Begin
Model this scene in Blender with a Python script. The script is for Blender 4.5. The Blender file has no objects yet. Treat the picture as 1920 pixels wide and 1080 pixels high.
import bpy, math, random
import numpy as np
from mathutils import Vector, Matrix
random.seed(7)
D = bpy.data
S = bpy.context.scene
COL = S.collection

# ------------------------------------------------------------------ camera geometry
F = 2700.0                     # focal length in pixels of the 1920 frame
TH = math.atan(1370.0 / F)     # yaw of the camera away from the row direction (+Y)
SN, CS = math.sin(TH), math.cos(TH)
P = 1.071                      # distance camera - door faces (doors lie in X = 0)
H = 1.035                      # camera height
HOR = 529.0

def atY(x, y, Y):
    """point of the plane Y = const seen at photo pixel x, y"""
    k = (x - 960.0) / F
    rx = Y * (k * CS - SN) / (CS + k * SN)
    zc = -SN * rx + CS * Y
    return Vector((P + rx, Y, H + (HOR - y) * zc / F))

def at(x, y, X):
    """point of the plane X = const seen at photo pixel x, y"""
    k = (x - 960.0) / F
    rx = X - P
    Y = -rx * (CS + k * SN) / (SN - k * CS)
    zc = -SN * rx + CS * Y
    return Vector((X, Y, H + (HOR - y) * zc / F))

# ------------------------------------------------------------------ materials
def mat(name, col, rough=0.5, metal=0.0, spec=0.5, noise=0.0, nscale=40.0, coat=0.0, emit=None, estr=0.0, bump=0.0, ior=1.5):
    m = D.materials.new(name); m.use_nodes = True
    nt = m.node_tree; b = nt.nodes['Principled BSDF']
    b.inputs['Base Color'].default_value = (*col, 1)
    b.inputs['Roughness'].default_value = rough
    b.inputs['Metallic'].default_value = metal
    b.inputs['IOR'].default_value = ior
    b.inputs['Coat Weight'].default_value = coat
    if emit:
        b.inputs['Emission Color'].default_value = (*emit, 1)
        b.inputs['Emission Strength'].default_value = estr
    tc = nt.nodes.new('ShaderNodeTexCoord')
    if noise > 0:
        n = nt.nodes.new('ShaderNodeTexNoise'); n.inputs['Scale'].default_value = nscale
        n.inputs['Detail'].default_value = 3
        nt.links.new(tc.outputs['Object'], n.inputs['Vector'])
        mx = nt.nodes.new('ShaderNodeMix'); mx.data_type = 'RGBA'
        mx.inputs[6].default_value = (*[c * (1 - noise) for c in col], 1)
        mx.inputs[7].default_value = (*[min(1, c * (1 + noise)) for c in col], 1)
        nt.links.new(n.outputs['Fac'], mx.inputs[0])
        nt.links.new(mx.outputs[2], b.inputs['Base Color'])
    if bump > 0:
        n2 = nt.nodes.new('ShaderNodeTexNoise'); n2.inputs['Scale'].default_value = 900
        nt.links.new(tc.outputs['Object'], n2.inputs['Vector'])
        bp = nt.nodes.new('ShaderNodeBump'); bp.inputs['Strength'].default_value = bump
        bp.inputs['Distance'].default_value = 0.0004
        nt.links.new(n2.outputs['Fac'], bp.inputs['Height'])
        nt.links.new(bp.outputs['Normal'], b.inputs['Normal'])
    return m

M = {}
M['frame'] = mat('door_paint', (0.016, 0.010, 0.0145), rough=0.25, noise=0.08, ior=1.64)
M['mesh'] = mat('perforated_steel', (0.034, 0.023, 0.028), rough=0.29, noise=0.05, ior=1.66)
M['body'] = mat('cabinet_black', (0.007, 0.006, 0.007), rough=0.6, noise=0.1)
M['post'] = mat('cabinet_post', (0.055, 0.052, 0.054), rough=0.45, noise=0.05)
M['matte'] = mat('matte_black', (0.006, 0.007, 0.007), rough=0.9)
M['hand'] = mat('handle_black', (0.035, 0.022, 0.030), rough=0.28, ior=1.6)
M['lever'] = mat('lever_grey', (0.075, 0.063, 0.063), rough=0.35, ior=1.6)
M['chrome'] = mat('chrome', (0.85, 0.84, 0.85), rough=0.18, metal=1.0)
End
Pick out and copy every line that contains the word "pixels".

Model this scene in Blender with a Python script. The script is for Blender 4.5. The Blender file has no objects yet. Treat the picture as 1920 pixels wide and 1080 pixels high.
F = 2700.0                     # focal length in pixels of the 1920 frame